Express reporter and Conservative councillor Mieka Smiles warns that the Deputy PM is shooting herself – and her party – in the foot with her new housing plans.
Express reporter Mieka Smiles has slammed Angela Rayner’s house building plans
Angela Rayner really does seem to think she’s the big guy with her ruthless plans to bulldoze the countryside.
You can almost imagine the conversation between her and Keir as pre-election they plotted to get revenge on anyone who’d ever so much as spoken to a Tory.
“Don’t worry Keir – stuff all those horrible Tory-voting NIMBYs,” you can imagine her saying as they plotted where to wallop 1.5million new homes over the course of the next five years.
She’s made a few blunders along the way – including her mortifying car crash TV interview last week, which saw her admit that the UK has “plenty of housing,” which, of course, totally negated the actual need for the policy.
But just as Rayner’s blushes are subsiding, the housing secretary is getting pushed back centrestage today to repeat her ‘build, build, build’ mantra as she announces her plans in full.
Of course it’s the traditionally Tory-voting areas that will bear the brunt of this, as she’s expected to unveil a new National Policy Framework (NPPF) intended to help Labour cement over the Home Counties with thousands of new estates.
Angela Rayner says there’s ‘plenty of housing’ in UK
Angela Rayner’s plan won’t just impact the posh Home Counties says Mieka Smiles
Who is going to live in these houses? This type of land – on the outskirts of posh, leafy areas – will surely come at a premium out of the grasp of most first-time buyers. Any developer will simply be looking to make as much as they can out of the opportunity they’ve been gifted by Rayner.
She tweeted this morning that she “will not hesitate to do what it takes to build 1.5 million new homes and deliver the biggest boost in social and affordable housebuilding in a generation”.
Well, I tell you something for nothing – leafy corners of the Home Counties won’t be the location for affordable or social housing.

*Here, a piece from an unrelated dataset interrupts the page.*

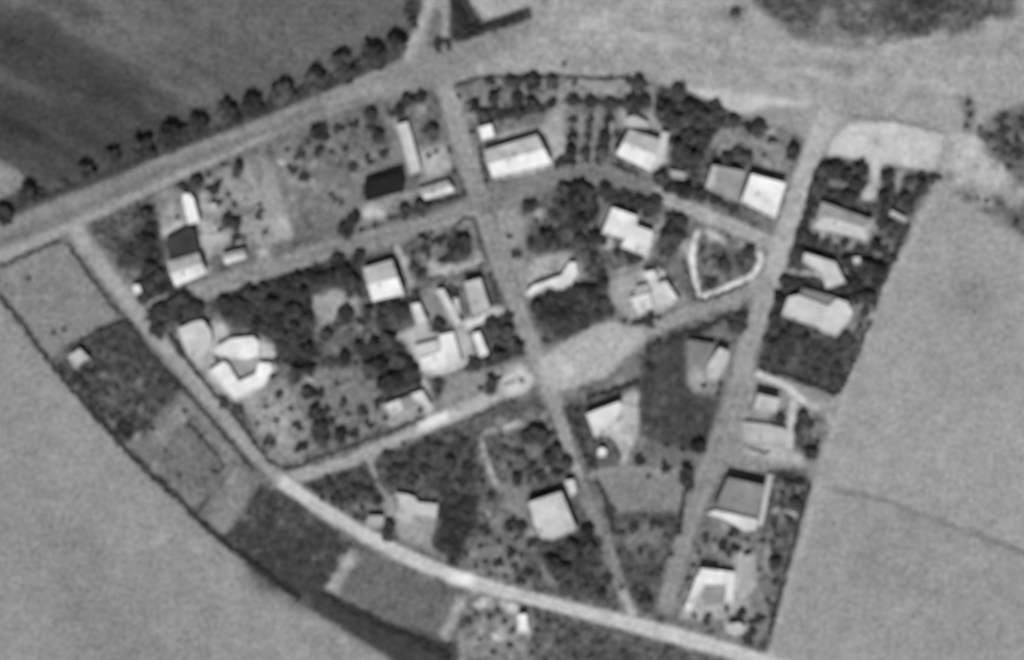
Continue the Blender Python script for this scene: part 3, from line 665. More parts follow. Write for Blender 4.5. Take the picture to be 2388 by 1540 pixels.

The developers will be simply rubbing their hands together in glee.
Rayner is also expected to go even further by broadening the definition of what it classes ‘low quality Green Belt’ or ‘grey belt’ – the so-called poor-quality, underutilised areas of the Green Belt such as scrubland, wastelands and former car parks.
Of course green campaigners are furious about this, as will be those who don’t want to see their towns and villages sprawl on forever with ugly new builds.
But what is going under the radar here are the areas that don’t have Green Belt protections – i.e. the vast majority of the rest of the country.
As a local councillor I represent an area that borders beautiful green countryside that developers have been trying – and thankfully failing – to build over for very many years as they’re just not willing to provide the infrastructure needed: the right roads, the right schools, the health services, the shops.
And all Rayner’s plans will do is give every planning department across the country free rein to recommend these ill-thought-out mega estates on the edges of towns. If the Green Belt is no longer sacred, then God help other important green zones that provide a sometimes necessary full stop to endless urban sprawl.
What is now clear is that Rayner is happy to ride roughshod over the Home Counties, as they serve her party little purpose.
But I think Rayner should very much care about areas like mine where at the last election they won by a slither of just 214 votes – which means that tearing up the planning rules to stick it to Tory voters might not be quite as clever as she thinks.